Measuring high-resolution 3D density field in buoyant plumes using Optical-flow based Tomographic Background-Oriented Schlieren (TBOS) with sinogram interpolation

Tomographic Background-Oriented Schlieren (TBOS) is a three-dimensional density measurement technique in transparent media where the density gradients are related to the refractive index through the Gladstone-Dale relation. The line-integrated density gradient, based on the apparent deflection of a background pattern, from eight projection angles, is used to reconstruct the instantaneous 3D density field. Traditionally, background pattern deflections are calculated using a window-based cross-correlation approach, which, however, introduces spatial averaging and limits resolution. We employ an optical flow technique, specifically the Horn and Schunk implementation, to obtain the pattern deflection at each pixel, thus resulting in a highly dense displacement field.

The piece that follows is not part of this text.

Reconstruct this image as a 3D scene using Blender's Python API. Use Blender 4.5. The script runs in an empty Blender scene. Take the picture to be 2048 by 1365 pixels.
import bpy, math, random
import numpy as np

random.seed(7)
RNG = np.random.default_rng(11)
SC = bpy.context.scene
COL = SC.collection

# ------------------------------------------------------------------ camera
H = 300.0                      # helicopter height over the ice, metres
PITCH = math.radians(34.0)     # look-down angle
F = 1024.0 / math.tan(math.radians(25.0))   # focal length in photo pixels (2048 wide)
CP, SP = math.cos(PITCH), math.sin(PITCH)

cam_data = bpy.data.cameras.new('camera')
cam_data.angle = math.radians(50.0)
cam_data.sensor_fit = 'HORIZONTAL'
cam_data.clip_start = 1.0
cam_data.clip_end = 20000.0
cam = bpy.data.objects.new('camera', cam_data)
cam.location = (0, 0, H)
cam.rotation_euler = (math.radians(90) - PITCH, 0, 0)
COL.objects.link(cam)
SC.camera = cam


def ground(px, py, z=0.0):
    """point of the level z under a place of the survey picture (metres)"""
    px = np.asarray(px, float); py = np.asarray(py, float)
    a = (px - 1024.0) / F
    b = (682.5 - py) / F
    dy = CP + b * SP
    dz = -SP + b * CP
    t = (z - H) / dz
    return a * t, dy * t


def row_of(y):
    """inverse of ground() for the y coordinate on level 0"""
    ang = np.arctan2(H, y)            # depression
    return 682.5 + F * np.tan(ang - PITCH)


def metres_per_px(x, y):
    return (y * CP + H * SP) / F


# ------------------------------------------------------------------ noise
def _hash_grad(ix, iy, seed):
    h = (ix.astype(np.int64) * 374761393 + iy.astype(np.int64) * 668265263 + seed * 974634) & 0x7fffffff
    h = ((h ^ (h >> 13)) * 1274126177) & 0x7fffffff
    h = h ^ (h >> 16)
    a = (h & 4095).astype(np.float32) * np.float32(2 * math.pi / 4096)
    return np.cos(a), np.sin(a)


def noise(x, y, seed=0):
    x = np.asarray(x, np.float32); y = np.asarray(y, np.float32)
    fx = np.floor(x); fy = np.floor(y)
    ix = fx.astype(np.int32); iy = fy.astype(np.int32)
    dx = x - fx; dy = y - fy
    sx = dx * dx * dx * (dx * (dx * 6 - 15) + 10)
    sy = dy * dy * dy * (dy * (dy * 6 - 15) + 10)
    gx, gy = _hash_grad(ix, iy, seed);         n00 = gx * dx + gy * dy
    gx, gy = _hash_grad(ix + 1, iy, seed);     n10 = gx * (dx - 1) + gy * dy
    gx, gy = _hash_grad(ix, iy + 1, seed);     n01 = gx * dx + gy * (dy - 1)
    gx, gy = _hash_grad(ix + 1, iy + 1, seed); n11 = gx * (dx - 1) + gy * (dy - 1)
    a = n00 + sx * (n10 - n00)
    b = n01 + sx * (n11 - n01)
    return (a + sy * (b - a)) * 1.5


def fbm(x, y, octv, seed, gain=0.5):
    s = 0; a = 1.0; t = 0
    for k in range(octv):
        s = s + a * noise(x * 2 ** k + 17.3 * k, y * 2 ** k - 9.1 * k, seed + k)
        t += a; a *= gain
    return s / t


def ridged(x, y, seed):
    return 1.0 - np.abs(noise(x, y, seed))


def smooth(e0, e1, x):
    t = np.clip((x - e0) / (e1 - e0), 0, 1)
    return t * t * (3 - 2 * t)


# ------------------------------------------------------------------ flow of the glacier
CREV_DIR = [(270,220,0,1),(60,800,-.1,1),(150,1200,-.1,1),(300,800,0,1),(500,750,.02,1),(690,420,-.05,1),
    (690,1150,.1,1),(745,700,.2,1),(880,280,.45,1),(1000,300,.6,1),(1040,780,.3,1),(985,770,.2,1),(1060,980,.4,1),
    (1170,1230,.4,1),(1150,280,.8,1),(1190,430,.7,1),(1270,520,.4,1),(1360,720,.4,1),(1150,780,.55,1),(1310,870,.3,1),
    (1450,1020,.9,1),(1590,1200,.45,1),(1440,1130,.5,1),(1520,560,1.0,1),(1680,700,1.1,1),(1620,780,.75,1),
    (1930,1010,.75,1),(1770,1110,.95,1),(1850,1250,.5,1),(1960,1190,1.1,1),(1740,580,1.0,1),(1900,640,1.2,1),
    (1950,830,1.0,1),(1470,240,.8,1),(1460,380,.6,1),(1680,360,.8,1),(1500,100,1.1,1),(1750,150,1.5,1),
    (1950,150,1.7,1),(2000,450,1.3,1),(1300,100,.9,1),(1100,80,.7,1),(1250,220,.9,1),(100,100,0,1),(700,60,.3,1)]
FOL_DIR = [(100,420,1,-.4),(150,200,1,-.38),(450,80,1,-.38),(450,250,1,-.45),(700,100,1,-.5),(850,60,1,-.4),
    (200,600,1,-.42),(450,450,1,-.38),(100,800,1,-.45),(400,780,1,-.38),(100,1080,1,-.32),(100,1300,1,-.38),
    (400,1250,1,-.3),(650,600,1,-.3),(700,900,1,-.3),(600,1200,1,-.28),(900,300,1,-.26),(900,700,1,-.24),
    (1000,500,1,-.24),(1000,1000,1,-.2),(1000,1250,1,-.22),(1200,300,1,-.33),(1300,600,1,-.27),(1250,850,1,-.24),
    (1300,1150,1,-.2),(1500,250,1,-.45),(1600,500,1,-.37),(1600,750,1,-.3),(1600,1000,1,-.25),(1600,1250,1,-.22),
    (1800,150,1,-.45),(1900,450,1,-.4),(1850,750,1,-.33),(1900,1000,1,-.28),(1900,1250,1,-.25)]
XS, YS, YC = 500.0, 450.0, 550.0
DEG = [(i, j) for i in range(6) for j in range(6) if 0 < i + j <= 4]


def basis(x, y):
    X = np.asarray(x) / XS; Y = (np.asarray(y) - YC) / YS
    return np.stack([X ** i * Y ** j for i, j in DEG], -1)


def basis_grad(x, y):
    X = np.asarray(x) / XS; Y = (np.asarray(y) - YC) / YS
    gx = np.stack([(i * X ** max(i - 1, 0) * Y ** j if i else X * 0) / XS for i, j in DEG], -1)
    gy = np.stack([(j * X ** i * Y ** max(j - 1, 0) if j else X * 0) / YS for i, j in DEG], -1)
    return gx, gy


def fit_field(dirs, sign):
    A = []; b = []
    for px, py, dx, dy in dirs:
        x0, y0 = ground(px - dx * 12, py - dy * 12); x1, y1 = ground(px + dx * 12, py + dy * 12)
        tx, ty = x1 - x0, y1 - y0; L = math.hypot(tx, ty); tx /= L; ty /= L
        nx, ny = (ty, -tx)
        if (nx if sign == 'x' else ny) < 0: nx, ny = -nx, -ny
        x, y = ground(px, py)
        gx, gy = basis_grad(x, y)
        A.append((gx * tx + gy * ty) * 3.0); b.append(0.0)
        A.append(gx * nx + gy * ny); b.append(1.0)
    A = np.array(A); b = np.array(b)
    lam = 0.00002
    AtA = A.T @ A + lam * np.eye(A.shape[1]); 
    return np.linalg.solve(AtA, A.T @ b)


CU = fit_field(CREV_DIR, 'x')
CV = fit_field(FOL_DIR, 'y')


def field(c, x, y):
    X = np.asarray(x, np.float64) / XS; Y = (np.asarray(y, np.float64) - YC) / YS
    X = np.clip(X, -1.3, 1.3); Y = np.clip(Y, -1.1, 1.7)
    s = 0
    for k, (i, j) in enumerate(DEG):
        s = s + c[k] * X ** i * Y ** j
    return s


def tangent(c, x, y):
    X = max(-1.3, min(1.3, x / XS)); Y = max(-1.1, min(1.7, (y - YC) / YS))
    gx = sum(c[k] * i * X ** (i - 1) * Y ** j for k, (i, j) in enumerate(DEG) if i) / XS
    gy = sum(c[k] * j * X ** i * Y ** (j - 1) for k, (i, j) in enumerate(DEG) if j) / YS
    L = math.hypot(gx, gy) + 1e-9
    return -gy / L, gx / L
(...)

The analytical tomographic reconstruction technique such as Filtered Back Projection (FBP) based on the Fourier slice theorem suffers from low reconstruction accuracy when there are fewer projection angles. Whereas, the Algebraic reconstruction techniques (ART), which are iterative, provide better reconstruction accuracy with limited projection angles and noisy data. Simultaneous Iterative Reconstruction Technique (SIRT), a variation of ART, is used to develop an in-house code to reconstruct the instantaneous density field using the data obtained from BOS measurements. The accuracy of this reconstruction is further enhanced using a sinogram interpolation technique.

Our test cases involve buoyant plumes generated by releasing a Helium-Air mixture (20 slpm Helium and 15 slpm Air) from a 35 mm diameter cylindrical nozzle into the ambient atmosphere. We validate our measurements against theoretical density profiles. Our results demonstrate that the optical flow algorithm combined with sinogram interpolation significantly enhances the resolution of the reconstructed density field compared to traditional cross-correlation methods.